> Problem
Comb the records below for the string "this" and copy each line where it turns up.

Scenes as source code
>> start

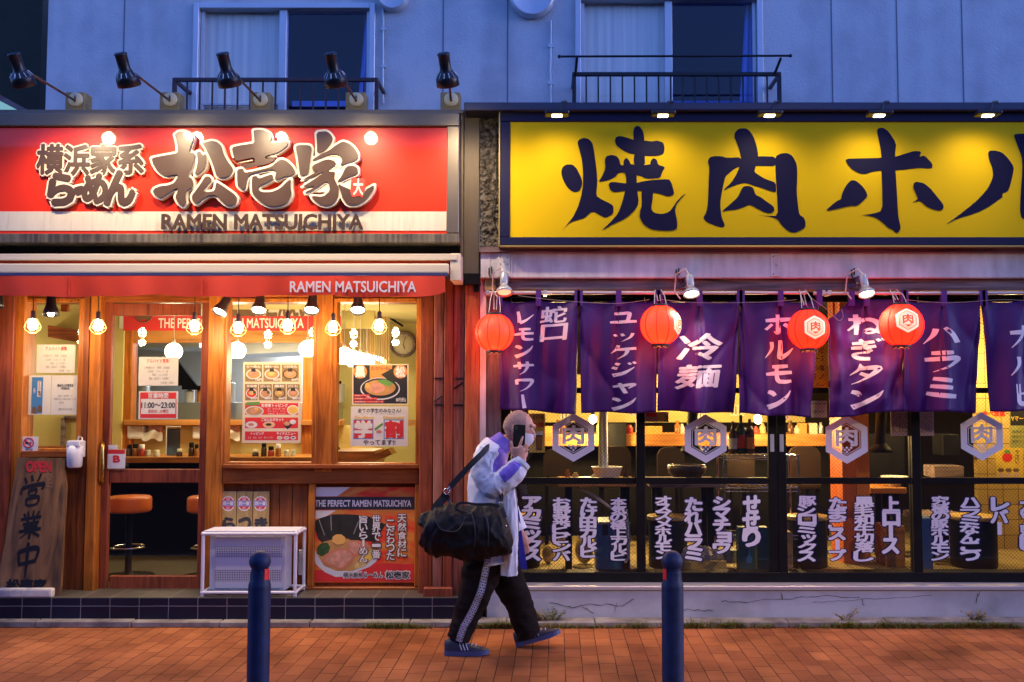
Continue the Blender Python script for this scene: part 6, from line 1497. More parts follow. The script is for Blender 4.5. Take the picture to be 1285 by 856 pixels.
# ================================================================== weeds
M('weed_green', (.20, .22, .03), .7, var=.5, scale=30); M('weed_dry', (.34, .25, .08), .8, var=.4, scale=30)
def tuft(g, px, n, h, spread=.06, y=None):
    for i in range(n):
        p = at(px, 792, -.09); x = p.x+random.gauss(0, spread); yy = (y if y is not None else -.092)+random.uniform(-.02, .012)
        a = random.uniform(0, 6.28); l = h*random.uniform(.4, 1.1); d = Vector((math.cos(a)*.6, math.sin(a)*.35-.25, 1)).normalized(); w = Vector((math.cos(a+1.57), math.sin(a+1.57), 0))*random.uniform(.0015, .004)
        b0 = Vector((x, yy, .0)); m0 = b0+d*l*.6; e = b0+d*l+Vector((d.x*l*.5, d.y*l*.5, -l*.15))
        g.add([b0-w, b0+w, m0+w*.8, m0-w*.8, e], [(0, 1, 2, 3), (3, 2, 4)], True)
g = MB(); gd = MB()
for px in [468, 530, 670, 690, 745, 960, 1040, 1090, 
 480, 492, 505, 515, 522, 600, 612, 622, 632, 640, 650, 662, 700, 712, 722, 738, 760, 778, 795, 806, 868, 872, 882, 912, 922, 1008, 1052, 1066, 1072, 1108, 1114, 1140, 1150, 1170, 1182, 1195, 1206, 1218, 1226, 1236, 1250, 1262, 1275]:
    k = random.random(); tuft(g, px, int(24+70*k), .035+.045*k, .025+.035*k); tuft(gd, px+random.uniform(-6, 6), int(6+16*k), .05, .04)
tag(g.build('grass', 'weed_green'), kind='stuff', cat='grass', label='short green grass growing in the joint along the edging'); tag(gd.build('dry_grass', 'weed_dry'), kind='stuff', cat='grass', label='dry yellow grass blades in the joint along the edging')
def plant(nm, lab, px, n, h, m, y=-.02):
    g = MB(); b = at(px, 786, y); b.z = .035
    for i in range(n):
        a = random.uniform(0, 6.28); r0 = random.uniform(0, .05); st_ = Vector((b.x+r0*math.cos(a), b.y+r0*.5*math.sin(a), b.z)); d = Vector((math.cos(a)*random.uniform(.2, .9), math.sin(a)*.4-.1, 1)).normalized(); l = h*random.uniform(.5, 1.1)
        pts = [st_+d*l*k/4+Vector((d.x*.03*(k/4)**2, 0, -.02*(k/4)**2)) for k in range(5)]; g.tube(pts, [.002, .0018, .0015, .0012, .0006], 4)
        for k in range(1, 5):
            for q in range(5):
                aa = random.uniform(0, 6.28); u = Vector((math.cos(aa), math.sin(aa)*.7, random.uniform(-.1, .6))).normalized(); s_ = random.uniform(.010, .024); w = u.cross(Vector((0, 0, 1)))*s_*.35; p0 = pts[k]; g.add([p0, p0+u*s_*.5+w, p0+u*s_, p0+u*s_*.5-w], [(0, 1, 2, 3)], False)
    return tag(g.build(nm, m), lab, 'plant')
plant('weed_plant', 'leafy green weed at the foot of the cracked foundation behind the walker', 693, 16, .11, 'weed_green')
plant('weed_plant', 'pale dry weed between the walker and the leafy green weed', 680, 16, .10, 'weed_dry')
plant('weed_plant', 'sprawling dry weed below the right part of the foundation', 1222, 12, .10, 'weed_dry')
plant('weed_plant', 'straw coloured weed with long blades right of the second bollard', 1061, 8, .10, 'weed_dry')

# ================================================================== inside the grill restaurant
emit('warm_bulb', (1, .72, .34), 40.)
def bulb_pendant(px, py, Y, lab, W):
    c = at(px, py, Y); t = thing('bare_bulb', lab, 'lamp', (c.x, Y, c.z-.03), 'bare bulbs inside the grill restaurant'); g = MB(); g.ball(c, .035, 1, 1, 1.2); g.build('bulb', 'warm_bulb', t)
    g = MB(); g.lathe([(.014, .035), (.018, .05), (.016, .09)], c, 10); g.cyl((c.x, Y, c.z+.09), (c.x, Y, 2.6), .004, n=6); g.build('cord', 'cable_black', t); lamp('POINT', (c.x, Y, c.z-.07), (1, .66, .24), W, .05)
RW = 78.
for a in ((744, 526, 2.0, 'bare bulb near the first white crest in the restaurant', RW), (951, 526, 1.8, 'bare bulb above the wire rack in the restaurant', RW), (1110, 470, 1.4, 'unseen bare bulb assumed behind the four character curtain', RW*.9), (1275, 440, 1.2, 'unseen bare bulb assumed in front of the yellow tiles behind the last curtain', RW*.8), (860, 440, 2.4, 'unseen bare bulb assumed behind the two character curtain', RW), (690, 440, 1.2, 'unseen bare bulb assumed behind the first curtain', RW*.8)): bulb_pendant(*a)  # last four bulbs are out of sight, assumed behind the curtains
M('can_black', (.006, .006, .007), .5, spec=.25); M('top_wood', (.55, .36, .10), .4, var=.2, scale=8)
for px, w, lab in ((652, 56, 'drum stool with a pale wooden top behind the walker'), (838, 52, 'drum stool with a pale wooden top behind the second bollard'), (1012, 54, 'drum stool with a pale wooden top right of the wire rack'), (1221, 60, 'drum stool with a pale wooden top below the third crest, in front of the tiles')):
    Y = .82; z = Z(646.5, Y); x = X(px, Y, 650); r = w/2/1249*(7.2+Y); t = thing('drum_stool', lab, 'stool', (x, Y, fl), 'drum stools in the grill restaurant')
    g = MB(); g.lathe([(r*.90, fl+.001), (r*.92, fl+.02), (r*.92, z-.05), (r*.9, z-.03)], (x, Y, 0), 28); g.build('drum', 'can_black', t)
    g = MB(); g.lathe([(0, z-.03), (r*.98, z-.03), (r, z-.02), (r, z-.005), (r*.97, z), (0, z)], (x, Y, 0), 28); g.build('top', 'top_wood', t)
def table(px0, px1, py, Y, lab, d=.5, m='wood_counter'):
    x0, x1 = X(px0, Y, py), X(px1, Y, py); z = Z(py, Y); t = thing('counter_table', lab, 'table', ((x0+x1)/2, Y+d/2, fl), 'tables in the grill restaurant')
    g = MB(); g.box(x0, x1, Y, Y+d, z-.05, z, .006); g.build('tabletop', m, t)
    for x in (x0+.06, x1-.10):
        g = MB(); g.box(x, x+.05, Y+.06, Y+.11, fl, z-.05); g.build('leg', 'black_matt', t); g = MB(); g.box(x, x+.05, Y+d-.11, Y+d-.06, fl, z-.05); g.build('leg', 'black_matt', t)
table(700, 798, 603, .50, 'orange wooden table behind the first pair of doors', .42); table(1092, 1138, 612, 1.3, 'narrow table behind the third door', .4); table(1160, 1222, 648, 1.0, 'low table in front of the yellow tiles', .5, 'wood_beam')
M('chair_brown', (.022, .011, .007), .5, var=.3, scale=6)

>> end
>> start

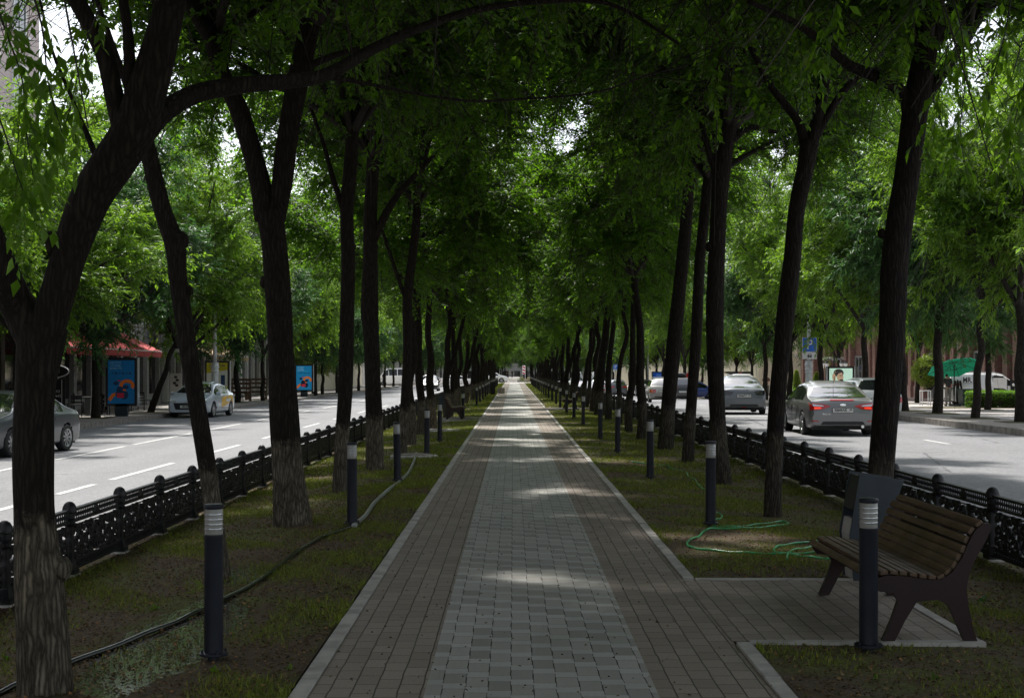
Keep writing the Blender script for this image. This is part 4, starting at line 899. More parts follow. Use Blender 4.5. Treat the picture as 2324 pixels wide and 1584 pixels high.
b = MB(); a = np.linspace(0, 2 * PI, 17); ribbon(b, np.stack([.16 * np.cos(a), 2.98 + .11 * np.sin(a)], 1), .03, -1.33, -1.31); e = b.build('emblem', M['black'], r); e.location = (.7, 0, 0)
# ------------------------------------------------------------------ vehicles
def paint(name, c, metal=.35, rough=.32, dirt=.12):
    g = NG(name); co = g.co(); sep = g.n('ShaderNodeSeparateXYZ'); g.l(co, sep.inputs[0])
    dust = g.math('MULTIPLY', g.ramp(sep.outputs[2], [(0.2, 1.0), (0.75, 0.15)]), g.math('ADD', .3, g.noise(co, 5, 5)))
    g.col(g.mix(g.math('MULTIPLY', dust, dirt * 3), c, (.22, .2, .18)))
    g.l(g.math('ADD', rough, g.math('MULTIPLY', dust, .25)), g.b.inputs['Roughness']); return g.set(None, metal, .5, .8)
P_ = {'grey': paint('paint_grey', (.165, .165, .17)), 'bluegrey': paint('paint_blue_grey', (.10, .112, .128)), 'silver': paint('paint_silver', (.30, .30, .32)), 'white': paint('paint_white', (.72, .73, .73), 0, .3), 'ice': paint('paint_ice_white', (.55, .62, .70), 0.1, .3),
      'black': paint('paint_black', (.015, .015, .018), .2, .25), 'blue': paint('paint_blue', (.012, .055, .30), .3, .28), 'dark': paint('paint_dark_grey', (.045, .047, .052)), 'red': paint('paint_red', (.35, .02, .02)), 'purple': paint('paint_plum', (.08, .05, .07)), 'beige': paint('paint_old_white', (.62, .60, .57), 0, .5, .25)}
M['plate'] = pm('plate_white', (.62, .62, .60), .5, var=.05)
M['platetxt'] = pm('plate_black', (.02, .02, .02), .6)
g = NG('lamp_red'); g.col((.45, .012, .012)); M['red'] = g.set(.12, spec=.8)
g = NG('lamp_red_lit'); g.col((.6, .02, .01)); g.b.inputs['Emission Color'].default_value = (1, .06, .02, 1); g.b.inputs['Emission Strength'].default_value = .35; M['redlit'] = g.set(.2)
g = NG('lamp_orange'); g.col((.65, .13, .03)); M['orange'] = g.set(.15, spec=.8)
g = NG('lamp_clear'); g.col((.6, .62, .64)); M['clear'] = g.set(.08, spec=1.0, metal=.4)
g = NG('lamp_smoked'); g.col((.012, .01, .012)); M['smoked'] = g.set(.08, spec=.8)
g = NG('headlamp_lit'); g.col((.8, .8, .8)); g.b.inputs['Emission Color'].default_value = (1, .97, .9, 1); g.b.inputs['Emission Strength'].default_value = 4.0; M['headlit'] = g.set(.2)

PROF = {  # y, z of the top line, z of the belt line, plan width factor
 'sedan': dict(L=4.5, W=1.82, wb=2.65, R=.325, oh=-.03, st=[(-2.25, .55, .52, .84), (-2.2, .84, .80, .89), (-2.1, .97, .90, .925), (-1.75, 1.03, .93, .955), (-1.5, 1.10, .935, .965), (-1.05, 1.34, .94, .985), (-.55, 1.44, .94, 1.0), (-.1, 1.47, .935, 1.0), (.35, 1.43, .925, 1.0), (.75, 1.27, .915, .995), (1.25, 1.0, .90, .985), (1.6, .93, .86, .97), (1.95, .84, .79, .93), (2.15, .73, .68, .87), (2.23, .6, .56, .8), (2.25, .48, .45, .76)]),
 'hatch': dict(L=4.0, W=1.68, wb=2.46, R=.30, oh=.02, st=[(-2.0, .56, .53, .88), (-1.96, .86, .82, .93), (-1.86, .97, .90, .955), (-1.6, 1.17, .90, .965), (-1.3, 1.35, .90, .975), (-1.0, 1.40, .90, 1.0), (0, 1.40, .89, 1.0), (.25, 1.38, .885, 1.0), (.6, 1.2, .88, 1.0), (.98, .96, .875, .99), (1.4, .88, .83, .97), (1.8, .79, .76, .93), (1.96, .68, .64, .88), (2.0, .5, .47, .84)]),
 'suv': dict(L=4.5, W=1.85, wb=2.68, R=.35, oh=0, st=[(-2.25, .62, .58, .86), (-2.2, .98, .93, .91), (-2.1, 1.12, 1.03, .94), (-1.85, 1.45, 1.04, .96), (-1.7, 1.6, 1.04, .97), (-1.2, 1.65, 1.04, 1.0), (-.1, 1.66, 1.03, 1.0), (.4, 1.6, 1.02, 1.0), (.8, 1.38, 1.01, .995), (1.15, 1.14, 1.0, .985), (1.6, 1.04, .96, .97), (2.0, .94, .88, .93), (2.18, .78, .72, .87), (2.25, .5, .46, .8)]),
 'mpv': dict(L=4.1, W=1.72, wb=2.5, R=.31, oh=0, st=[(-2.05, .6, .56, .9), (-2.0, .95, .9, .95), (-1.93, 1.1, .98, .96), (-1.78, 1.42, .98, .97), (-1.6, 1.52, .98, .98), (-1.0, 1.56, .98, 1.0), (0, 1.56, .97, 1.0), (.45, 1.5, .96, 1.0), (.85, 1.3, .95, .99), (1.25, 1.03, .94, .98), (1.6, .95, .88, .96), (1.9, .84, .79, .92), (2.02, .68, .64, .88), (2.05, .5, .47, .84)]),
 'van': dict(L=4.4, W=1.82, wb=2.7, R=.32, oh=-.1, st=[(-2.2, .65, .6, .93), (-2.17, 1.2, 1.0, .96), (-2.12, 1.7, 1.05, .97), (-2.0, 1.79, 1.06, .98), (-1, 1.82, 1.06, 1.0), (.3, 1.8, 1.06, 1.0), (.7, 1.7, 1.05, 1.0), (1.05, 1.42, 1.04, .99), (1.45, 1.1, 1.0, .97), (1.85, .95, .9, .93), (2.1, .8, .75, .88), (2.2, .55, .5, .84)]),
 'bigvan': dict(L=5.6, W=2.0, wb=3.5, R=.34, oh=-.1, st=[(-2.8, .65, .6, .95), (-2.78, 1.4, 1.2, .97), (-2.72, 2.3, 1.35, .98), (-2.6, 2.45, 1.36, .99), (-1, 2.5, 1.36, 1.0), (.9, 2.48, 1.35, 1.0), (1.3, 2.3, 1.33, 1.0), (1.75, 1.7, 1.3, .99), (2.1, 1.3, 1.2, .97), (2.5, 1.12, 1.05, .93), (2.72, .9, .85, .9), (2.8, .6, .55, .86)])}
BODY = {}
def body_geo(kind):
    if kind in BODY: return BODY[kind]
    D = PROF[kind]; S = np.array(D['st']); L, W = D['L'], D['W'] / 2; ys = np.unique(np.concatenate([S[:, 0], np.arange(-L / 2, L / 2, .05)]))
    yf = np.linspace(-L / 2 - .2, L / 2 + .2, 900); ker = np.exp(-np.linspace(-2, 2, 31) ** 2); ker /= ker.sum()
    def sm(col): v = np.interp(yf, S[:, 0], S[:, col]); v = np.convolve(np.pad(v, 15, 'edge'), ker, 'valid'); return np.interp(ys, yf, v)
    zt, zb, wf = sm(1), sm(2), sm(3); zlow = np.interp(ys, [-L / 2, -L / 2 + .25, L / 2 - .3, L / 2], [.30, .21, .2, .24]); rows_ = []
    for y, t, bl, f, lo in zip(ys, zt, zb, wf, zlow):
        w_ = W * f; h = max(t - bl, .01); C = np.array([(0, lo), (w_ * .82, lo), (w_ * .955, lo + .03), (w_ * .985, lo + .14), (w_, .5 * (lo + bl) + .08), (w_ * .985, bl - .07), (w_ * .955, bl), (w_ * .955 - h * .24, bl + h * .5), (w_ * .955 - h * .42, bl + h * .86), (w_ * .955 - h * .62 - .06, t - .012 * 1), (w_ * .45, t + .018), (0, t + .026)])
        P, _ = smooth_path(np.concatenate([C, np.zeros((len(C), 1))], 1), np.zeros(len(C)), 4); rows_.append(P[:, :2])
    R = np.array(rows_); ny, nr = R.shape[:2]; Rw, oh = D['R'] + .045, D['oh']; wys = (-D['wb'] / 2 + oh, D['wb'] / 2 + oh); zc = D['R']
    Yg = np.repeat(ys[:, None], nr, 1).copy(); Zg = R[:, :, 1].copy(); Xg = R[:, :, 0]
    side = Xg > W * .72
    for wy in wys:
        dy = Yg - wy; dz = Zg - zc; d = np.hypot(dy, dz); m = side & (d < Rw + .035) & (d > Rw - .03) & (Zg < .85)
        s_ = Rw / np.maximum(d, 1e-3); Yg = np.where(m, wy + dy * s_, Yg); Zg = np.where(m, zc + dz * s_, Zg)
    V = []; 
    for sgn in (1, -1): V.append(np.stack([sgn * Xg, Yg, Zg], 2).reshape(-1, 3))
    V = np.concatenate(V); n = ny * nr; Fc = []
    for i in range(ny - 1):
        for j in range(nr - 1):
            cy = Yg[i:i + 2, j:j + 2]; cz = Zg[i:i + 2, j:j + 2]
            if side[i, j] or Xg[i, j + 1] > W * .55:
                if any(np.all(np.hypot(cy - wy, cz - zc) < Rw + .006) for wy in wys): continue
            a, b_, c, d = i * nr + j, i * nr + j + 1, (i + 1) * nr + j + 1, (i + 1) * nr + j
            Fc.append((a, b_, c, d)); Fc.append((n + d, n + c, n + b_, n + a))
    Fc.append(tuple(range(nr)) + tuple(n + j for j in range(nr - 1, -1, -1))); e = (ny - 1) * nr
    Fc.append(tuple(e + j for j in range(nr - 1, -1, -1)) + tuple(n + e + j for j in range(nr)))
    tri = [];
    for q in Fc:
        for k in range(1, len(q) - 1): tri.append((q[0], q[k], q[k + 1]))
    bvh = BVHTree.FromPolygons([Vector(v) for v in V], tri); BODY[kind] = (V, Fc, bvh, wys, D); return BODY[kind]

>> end

> Correct output
Continue the Blender Python script for this scene: part 6, from line 1497. More parts follow. The script is for Blender 4.5. Take the picture to be 1285 by 856 pixels.
Keep writing the Blender script for this image. This is part 4, starting at line 899. More parts follow. Use Blender 4.5. Treat the picture as 2324 pixels wide and 1584 pixels high.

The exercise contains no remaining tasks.